__Stated goal__
Pull out of the data below the stretch of lines bounded by the one containing "The Blender Python" and the one containing "cup = mb.build('hole', M_BLACK, None);", both bounds included, unchanged.
# Start of Exercise input
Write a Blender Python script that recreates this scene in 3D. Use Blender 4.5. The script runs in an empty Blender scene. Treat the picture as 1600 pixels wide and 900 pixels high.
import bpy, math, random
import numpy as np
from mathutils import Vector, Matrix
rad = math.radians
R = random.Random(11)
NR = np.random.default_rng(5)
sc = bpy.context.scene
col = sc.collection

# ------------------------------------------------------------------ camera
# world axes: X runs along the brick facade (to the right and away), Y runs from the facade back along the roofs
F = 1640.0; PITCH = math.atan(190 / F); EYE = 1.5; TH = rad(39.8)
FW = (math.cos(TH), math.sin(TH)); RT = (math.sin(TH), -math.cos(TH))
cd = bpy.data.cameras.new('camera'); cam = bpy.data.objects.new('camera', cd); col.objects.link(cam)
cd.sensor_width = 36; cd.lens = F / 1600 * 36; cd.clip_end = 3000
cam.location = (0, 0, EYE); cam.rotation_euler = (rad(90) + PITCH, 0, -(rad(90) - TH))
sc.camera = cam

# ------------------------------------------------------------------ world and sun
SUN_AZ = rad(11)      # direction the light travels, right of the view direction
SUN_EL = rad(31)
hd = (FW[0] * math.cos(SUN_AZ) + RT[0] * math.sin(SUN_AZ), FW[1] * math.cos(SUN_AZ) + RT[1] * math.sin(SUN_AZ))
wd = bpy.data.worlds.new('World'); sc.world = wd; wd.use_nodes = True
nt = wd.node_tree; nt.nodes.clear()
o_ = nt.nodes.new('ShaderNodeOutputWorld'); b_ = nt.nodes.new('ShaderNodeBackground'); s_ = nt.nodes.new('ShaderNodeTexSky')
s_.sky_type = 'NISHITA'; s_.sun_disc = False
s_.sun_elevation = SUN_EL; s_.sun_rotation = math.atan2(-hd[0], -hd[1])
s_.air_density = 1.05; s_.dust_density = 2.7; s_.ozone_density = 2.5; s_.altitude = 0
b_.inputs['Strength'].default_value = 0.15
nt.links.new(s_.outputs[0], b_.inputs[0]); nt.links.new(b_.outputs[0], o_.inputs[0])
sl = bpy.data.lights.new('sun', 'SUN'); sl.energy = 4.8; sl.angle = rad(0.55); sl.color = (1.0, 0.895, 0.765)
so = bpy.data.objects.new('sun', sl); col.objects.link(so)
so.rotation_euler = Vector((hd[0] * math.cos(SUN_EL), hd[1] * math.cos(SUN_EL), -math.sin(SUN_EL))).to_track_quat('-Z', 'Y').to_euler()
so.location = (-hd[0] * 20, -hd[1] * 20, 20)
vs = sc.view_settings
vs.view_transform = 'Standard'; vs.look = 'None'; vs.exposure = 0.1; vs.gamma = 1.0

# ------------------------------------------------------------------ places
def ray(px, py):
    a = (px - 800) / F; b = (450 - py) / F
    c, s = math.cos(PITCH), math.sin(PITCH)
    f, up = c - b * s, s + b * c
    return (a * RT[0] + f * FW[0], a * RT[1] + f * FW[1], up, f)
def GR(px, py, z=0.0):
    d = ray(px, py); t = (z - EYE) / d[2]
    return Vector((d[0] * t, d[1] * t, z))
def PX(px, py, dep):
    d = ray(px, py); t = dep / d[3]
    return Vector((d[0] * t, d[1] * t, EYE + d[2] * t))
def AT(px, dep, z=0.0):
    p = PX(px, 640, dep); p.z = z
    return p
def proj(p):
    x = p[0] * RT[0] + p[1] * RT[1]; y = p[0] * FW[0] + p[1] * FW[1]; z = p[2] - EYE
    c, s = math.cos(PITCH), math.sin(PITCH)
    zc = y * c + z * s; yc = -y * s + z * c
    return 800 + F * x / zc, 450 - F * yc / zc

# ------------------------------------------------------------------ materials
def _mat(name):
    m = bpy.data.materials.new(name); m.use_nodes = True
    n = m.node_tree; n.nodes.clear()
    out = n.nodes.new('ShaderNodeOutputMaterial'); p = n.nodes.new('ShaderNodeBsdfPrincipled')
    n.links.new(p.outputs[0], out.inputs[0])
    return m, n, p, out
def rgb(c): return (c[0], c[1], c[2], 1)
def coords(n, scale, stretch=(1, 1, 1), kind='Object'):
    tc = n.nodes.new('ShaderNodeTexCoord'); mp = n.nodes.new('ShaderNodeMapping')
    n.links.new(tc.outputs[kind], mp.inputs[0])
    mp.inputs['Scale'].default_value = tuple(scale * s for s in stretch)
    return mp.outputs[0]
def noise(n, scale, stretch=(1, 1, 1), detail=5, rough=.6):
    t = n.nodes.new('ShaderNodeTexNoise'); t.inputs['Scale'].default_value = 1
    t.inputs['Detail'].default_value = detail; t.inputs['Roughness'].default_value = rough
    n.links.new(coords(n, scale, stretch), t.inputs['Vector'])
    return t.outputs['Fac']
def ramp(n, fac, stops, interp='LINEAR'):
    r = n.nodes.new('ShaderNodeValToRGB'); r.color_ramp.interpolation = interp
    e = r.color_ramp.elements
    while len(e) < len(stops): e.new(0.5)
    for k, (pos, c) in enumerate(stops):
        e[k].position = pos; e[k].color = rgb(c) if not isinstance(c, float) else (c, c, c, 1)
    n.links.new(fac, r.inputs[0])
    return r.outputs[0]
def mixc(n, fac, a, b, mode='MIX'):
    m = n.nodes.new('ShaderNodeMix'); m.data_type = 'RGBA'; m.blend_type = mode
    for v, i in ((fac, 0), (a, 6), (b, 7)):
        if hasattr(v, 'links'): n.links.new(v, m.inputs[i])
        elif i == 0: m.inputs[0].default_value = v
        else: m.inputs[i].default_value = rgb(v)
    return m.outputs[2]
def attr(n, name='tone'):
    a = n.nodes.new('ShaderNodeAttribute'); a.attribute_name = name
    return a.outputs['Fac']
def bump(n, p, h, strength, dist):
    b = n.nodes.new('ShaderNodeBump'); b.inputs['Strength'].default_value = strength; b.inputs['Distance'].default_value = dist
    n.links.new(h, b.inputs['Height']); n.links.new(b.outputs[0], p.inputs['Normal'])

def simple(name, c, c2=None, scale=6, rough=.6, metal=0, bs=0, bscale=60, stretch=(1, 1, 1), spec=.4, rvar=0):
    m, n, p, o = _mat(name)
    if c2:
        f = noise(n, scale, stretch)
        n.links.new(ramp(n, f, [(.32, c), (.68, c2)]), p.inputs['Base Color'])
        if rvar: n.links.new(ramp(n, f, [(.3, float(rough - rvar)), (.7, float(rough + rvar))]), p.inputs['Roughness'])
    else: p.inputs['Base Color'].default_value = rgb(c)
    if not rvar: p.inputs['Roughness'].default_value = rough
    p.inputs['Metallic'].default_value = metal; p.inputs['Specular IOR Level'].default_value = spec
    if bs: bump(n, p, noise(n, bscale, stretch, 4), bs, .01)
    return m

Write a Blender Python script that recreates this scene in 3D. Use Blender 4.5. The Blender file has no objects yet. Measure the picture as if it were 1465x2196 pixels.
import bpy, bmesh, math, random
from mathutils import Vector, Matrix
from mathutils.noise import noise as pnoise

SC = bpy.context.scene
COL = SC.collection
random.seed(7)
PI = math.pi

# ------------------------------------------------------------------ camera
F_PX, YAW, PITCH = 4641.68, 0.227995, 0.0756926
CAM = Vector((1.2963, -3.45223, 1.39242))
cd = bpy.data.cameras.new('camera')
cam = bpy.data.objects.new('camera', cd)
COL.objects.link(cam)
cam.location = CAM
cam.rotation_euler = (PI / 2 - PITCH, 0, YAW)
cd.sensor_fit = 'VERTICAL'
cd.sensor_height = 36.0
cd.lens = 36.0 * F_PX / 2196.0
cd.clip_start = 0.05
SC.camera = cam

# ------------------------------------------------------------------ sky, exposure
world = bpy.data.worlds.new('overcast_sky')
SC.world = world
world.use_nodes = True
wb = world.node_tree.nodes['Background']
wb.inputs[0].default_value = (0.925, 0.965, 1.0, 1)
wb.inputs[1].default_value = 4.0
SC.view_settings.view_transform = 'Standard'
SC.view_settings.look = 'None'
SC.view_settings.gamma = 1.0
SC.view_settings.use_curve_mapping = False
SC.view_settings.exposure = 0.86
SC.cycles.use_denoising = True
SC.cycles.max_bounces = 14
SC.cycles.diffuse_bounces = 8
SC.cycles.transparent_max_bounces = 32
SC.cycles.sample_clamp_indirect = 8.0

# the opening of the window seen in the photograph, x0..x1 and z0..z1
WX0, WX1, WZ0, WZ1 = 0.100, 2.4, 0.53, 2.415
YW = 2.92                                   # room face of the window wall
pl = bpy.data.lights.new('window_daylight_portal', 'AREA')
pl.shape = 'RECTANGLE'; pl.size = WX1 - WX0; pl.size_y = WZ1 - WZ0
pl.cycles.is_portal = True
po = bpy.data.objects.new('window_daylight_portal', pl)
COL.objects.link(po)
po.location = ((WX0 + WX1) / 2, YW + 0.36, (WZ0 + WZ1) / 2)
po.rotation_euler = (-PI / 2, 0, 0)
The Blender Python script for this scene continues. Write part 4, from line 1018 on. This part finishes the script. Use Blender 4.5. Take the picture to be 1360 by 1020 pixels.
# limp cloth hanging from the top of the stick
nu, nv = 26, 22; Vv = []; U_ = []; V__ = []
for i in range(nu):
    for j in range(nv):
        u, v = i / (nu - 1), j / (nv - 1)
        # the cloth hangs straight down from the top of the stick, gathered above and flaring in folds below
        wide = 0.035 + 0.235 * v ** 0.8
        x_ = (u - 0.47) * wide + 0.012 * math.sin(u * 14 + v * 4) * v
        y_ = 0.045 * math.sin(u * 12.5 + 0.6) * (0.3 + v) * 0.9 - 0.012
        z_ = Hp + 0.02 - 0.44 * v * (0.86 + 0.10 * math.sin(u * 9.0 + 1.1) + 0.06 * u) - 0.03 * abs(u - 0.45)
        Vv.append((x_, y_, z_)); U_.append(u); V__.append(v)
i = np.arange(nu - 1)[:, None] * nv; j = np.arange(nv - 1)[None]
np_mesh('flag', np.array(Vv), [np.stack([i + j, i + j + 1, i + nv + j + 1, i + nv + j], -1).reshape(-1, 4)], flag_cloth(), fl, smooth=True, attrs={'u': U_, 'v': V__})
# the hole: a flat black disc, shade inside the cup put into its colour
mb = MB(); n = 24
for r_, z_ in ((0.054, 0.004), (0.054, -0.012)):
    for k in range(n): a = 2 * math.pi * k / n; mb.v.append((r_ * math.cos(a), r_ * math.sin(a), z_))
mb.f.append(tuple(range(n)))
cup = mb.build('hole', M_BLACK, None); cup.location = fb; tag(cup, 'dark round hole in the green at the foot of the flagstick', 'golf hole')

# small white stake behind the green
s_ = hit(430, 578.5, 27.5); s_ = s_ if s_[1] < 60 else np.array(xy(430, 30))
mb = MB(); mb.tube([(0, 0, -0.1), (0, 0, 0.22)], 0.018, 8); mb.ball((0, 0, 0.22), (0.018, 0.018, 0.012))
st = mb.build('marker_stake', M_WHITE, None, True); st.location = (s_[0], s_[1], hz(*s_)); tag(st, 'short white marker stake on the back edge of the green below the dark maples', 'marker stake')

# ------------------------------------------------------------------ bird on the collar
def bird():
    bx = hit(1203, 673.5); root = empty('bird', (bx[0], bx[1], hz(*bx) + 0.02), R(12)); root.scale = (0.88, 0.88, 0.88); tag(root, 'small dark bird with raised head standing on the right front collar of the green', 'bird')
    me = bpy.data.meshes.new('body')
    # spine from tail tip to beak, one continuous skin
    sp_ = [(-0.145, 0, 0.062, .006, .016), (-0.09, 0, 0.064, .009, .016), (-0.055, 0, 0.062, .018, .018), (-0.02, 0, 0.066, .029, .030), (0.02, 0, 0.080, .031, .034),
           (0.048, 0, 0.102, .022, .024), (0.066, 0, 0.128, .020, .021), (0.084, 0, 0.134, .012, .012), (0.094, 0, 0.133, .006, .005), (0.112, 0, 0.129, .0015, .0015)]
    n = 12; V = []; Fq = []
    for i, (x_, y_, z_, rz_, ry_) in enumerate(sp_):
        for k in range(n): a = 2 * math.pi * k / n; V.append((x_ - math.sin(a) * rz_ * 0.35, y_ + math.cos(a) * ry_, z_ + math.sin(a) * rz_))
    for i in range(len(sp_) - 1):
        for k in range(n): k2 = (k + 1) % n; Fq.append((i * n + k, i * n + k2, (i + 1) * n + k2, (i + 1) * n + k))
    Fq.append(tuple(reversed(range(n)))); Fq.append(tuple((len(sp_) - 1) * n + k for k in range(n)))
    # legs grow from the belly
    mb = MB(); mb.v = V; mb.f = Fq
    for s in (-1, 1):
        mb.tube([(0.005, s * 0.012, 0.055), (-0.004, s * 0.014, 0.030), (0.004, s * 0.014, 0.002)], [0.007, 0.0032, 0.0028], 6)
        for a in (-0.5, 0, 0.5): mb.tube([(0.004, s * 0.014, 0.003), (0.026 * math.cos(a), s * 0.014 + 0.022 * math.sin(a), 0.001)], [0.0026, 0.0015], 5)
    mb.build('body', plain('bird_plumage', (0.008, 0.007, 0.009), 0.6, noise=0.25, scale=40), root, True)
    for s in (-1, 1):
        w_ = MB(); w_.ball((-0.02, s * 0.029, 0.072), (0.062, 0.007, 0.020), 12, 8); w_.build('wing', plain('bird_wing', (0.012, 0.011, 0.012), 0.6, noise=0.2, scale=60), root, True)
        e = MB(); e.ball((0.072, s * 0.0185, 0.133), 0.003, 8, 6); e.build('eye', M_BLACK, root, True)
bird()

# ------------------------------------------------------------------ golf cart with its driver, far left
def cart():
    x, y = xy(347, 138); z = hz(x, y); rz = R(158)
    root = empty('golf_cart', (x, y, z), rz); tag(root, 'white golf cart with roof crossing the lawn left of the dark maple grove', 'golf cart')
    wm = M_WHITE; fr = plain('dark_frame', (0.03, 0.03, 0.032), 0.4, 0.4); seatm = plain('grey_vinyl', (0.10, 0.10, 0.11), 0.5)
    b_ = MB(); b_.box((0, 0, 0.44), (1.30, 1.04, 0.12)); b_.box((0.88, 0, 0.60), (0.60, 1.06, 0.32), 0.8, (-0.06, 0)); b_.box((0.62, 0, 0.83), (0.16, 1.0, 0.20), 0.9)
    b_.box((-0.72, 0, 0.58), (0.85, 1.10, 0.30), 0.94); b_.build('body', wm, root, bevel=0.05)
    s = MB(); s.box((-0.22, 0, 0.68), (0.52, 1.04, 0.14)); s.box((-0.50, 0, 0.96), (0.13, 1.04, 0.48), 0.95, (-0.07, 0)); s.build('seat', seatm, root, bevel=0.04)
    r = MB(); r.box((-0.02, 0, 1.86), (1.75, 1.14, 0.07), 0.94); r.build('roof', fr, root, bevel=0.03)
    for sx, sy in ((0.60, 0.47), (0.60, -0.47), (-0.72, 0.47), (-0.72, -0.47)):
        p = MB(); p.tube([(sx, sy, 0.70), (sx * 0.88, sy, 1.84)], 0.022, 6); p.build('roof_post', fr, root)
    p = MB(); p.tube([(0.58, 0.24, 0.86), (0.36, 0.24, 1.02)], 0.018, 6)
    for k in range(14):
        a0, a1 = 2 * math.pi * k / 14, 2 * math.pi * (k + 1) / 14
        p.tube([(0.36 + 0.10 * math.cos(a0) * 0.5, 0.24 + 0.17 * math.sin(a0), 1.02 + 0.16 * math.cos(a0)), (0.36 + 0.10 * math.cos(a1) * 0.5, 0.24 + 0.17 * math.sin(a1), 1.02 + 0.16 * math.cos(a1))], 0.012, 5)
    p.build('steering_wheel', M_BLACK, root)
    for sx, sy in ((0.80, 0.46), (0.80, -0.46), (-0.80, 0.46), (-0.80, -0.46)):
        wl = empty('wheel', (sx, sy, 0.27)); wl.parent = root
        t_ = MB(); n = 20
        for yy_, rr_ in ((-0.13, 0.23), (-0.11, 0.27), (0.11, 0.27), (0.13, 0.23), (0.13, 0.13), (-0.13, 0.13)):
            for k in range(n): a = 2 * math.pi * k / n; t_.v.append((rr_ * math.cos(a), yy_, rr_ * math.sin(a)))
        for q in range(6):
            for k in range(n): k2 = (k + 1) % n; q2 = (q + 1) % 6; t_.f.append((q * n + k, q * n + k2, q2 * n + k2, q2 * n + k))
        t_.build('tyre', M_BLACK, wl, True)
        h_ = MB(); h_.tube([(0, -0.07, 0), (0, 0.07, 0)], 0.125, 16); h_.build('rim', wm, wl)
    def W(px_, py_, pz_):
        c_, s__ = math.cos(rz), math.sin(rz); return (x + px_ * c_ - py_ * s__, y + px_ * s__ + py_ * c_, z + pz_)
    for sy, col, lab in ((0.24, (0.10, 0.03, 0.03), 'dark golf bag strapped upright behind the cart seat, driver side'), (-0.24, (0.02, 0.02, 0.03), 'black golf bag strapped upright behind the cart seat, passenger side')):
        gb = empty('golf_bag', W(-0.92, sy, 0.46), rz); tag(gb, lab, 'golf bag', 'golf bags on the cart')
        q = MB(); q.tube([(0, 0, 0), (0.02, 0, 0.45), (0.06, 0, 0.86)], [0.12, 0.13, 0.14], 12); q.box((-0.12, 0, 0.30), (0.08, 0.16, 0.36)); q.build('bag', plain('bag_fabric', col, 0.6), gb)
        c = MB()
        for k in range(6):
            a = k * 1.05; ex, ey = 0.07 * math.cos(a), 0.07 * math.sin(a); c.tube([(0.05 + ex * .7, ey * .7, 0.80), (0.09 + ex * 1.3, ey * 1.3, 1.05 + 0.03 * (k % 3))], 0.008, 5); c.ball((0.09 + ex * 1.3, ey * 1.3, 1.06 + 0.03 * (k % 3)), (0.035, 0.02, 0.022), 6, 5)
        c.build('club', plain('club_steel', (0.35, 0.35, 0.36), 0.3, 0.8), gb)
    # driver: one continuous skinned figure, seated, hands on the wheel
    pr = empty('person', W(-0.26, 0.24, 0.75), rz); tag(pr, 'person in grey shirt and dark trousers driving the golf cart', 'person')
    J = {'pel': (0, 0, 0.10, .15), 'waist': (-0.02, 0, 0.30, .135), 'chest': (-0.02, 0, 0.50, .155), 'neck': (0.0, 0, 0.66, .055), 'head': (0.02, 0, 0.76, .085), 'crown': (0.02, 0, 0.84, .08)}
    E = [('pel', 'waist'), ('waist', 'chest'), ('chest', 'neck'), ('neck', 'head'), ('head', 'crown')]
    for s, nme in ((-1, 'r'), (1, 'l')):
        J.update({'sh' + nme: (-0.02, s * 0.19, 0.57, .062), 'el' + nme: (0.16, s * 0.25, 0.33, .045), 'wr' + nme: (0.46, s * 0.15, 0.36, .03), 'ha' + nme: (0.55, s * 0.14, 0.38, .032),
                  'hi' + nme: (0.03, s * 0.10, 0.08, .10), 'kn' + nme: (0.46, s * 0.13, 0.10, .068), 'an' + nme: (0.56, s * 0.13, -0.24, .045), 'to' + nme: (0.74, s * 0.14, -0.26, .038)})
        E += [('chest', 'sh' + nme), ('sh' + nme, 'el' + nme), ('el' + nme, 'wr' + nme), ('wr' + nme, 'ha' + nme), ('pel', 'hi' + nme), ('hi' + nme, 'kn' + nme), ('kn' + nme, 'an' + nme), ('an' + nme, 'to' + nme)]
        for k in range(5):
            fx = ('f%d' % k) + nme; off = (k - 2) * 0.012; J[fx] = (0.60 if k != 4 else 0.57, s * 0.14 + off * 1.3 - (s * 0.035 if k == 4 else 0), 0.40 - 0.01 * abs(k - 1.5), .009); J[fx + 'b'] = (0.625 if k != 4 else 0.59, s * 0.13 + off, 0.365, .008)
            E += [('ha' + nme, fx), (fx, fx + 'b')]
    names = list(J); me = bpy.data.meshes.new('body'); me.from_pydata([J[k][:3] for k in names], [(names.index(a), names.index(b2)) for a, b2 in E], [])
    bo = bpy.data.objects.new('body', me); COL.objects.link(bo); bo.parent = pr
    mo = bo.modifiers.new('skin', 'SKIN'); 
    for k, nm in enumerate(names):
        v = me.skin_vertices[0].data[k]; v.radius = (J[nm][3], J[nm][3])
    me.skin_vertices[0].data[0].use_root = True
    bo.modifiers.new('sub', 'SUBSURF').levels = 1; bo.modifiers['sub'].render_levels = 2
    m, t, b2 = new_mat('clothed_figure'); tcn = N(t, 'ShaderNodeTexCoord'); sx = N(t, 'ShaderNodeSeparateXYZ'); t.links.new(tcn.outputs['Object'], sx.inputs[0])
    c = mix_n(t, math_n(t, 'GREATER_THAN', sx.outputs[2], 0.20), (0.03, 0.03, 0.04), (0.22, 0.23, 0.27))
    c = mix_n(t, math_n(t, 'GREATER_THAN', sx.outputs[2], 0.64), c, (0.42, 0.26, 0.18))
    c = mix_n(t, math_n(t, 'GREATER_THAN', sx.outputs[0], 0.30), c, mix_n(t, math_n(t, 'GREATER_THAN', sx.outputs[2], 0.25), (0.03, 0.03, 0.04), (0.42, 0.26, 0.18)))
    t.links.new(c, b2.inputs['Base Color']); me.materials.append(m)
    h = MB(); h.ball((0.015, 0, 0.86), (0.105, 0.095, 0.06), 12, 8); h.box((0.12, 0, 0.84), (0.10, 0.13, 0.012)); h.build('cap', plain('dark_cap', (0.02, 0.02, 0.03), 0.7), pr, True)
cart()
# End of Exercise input
__Exercise answer__
The Blender Python script for this scene continues. Write part 4, from line 1018 on. This part finishes the script. Use Blender 4.5. Take the picture to be 1360 by 1020 pixels.
# limp cloth hanging from the top of the stick
nu, nv = 26, 22; Vv = []; U_ = []; V__ = []
for i in range(nu):
    for j in range(nv):
        u, v = i / (nu - 1), j / (nv - 1)
        # the cloth hangs straight down from the top of the stick, gathered above and flaring in folds below
        wide = 0.035 + 0.235 * v ** 0.8
        x_ = (u - 0.47) * wide + 0.012 * math.sin(u * 14 + v * 4) * v
        y_ = 0.045 * math.sin(u * 12.5 + 0.6) * (0.3 + v) * 0.9 - 0.012
        z_ = Hp + 0.02 - 0.44 * v * (0.86 + 0.10 * math.sin(u * 9.0 + 1.1) + 0.06 * u) - 0.03 * abs(u - 0.45)
        Vv.append((x_, y_, z_)); U_.append(u); V__.append(v)
i = np.arange(nu - 1)[:, None] * nv; j = np.arange(nv - 1)[None]
np_mesh('flag', np.array(Vv), [np.stack([i + j, i + j + 1, i + nv + j + 1, i + nv + j], -1).reshape(-1, 4)], flag_cloth(), fl, smooth=True, attrs={'u': U_, 'v': V__})
# the hole: a flat black disc, shade inside the cup put into its colour
mb = MB(); n = 24
for r_, z_ in ((0.054, 0.004), (0.054, -0.012)):
    for k in range(n): a = 2 * math.pi * k / n; mb.v.append((r_ * math.cos(a), r_ * math.sin(a), z_))
mb.f.append(tuple(range(n)))
cup = mb.build('hole', M_BLACK, None); cup.location = fb; tag(cup, 'dark round hole in the green at the foot of the flagstick', 'golf hole')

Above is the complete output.